Les mesures annoncées ne répondent pas à ces difficultés. Au contraire, elles sont injustes, inefficaces et inappropriées. En nous coupant de notre avenir commun, il nous renverrait à des temps que nous pensions révolus à jamais – celui des égoïsmes nationaux exacerbés, celui des injustices sociales criantes, et celui des extrémismes en tous genres. Il ne réussirait qu’à transformer la crise économique actuelle en crise politique.
Les Européens doivent se réveiller tant qu’il est encore temps, en renouvelant leur adhésion aux valeurs fondatrices dans une perspective d’avenir volontariste et commune. Nos sociétés ne survivront pas à des années de déclin économique et social, suscité par des politiques d’austérité aveugles. Dans cette logique, il reviendrait principalement aux salariés de supporter le poids de la crise en subissant des réductions de salaires. Au contraire, collectivement, tirons enfin les vraies leçons de la crise qui nous a frappés. Les spéculateurs de tous bords se sont nourris d’une absence de règles et de mécanismes de surveillance forts. Imposer aux gouvernements européens une cure d’austérité brutale et s’attaquer aux salaires ne ferait que renforcer cette fragilité, au lieu d’y remédier. De surcroit, renforcer un système de sanctions financières sur ces bases ne ferait qu’alimenter l’hostilité entre pays. La zone euro doit défendre sa monnaie commune et soutenir impérativement ses membres en difficulté, ce qui constitue un enjeu vital pour l’Europe toute entière.

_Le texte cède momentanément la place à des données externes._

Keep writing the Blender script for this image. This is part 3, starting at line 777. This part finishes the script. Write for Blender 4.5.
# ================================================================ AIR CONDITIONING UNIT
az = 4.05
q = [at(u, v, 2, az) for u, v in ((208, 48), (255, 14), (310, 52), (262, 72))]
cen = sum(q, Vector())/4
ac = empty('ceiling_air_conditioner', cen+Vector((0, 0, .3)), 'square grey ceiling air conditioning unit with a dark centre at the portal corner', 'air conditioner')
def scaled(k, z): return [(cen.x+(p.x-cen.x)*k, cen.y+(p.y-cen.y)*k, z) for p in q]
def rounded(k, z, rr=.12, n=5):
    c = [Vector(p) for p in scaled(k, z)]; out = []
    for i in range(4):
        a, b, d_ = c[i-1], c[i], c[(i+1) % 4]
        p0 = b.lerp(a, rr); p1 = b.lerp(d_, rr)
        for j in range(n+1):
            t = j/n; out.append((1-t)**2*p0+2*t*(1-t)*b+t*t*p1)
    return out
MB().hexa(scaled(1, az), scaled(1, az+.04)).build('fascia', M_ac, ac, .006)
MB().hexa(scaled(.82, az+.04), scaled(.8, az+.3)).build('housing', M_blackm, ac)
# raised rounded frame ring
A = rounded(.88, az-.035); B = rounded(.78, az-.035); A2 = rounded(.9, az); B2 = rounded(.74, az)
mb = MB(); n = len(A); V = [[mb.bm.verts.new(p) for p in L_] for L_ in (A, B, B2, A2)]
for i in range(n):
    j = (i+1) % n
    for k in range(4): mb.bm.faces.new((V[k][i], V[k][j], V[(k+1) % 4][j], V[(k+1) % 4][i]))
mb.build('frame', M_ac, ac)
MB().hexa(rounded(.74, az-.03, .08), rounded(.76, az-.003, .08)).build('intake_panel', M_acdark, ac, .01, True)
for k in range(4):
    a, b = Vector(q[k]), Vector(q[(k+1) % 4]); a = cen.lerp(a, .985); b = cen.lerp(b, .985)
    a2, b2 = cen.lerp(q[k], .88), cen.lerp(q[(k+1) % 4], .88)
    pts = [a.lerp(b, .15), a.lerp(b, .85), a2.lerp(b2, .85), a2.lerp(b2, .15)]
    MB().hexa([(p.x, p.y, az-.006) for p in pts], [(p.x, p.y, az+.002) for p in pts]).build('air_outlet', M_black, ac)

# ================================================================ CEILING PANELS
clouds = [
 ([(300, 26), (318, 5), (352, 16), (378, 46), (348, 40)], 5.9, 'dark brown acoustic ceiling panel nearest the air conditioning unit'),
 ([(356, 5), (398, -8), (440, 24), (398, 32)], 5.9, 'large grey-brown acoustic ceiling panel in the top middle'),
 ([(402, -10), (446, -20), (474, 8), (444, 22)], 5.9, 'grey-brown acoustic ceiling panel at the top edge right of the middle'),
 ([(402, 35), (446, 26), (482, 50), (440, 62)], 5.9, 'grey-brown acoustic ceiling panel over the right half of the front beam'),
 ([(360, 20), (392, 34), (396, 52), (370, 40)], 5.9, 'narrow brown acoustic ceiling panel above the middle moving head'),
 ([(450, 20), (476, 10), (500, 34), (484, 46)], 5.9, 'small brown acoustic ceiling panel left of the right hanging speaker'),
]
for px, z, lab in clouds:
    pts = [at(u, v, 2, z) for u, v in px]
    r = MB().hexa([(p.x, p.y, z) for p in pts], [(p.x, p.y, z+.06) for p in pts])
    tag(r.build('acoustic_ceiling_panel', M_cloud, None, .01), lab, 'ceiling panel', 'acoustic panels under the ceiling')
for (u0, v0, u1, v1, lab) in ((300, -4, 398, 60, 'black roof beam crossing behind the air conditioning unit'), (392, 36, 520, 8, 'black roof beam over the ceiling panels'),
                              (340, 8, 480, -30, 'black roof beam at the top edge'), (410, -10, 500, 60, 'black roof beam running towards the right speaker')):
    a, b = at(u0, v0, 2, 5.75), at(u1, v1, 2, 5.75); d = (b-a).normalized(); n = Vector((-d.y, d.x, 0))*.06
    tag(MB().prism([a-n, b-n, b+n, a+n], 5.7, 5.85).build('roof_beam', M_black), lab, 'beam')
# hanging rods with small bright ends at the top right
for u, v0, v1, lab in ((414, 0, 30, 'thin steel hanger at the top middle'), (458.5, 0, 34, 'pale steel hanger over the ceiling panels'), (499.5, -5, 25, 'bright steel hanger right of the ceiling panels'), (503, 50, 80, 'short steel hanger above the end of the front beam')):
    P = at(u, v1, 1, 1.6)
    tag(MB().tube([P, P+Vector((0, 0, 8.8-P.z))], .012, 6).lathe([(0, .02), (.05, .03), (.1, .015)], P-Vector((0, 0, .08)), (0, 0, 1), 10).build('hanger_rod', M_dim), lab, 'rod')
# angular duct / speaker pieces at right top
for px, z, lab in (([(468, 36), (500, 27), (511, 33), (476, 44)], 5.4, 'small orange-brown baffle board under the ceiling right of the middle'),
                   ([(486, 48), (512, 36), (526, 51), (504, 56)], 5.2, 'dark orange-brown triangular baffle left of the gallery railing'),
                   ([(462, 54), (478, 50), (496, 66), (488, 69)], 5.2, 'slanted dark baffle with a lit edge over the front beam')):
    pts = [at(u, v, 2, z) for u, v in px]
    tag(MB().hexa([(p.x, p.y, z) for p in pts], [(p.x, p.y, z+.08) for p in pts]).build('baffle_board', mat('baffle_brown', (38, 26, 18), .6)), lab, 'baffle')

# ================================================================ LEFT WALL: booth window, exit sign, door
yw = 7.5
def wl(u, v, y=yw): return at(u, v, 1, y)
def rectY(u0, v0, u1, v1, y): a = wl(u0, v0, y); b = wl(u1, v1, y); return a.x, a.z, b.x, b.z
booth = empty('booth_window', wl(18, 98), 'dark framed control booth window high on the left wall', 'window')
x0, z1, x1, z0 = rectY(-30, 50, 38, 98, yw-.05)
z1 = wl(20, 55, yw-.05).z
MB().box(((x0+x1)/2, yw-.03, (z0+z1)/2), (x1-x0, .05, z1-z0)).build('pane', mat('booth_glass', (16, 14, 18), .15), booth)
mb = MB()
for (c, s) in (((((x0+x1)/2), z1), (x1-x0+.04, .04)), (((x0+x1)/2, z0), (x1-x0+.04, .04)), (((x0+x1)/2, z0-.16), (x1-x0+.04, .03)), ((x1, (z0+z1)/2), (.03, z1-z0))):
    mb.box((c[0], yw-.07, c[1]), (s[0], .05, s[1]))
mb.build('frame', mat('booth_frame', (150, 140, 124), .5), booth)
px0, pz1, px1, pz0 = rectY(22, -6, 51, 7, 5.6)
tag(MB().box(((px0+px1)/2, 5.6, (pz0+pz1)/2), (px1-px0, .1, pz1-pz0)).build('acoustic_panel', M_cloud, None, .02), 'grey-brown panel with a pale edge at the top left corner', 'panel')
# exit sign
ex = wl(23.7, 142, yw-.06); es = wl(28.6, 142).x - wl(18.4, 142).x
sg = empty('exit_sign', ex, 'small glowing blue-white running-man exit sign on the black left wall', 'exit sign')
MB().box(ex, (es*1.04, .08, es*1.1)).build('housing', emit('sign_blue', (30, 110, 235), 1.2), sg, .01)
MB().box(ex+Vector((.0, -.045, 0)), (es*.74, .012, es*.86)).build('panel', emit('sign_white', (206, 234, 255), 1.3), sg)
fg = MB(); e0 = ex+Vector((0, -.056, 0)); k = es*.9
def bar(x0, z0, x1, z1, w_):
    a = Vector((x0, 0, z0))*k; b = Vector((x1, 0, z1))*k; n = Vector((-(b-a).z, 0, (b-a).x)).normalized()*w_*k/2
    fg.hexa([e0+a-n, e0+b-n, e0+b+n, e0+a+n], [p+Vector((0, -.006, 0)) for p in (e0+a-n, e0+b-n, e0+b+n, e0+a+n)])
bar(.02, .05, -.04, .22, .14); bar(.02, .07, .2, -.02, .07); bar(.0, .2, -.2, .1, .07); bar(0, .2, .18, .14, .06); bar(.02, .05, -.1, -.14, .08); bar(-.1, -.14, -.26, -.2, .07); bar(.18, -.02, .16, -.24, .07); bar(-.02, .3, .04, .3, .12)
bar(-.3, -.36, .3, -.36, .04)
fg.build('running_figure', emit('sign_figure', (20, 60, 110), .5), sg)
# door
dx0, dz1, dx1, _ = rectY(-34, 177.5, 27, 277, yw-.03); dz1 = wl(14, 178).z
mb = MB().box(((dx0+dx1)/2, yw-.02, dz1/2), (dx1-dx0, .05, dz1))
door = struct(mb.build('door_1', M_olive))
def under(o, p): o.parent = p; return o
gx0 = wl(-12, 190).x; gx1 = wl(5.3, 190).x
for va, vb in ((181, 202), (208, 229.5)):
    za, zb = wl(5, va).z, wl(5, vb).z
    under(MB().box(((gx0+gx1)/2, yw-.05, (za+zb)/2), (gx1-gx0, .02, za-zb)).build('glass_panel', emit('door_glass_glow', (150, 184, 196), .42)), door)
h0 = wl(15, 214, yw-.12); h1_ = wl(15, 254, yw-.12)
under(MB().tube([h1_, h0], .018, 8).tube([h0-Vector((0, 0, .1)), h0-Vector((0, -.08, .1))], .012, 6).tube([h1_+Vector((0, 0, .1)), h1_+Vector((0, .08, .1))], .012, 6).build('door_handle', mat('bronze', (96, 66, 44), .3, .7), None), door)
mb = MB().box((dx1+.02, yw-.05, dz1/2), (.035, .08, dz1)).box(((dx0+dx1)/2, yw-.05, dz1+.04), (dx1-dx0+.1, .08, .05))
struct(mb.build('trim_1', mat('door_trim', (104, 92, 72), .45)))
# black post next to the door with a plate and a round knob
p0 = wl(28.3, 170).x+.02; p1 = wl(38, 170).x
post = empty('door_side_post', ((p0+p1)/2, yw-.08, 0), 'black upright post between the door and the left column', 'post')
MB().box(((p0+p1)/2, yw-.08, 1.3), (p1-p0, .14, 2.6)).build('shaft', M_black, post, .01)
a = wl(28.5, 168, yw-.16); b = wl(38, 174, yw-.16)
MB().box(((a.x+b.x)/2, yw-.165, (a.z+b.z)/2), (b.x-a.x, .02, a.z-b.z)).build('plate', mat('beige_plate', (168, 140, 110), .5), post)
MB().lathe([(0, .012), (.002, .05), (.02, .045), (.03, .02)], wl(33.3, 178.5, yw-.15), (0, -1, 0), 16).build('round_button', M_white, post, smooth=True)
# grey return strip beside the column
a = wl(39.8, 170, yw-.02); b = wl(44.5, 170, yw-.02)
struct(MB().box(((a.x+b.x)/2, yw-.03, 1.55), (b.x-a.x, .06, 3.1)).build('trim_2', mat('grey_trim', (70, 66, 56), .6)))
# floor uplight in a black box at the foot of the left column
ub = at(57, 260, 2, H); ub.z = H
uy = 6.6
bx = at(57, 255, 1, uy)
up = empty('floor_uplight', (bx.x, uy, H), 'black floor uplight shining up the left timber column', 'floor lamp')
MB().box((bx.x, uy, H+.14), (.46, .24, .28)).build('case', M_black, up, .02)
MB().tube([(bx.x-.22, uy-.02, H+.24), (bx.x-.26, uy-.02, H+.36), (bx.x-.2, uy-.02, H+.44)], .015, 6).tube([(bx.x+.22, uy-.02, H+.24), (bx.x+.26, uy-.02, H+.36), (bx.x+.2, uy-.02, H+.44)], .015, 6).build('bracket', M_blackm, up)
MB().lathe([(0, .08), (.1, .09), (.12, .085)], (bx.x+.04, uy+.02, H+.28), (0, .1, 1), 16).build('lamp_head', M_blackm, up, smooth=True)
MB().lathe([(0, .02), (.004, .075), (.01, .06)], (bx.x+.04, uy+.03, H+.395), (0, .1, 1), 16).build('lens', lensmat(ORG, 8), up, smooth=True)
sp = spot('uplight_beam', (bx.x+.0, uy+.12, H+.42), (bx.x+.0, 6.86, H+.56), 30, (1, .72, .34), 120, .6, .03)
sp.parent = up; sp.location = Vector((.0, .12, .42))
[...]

Que les majorités conservatrices au Conseil des ministres et au Parlement européen qui veulent imposer une telle fausse solution prennent enfin conscience de leur erreur. Nous devons dans ces moments difficiles pour les Européens faire preuve d’audace et d’imagination, en formulant une réponse politique nouvelle et différente. Il est possible de retrouver la maitrise des finances publiques sans tuer notre développement économique et les investissements dans des domaines tels que l’éducation, la recherche ou les énergies renouvelables, et sans alimenter l’injustice sociale et l’exclusion. Il est possible de retrouver des marges budgétaires nécessaires en étant innovant et courageux. Pour cela, il faut tout d’abord que tous les Etats membres contribuent à cet effort en commun – tant les pays en surplus que ceux en déficit commercial. Dans tous les pays, il faut ensuite protéger les investissements publics productifs de l’austérité budgétaire, rassembler sous forme d’Euro-obligations une partie de la dette des Etats membres pour en réduire le coût global, et mettre en place les bases d’une politique fiscale européenne commune, garante de recettes justes, efficaces et durables. Il s’agit d’alléger la charge fiscale sur les revenus du travail et de renforcer celle sur les revenus du capital, de combattre efficacement la fraude fiscale, de créer une véritable fiscalité écologique, et d’instaurer enfin une taxe sur les transactions financières. Les gouvernements européens doivent veiller à ce que les salaires élevés et les revenus du capital contribuent justement à l’effort général de consolidation budgétaire, pour éviter que les salariés à revenu faible ou moyen ne subissent l’essentiel de cet effort.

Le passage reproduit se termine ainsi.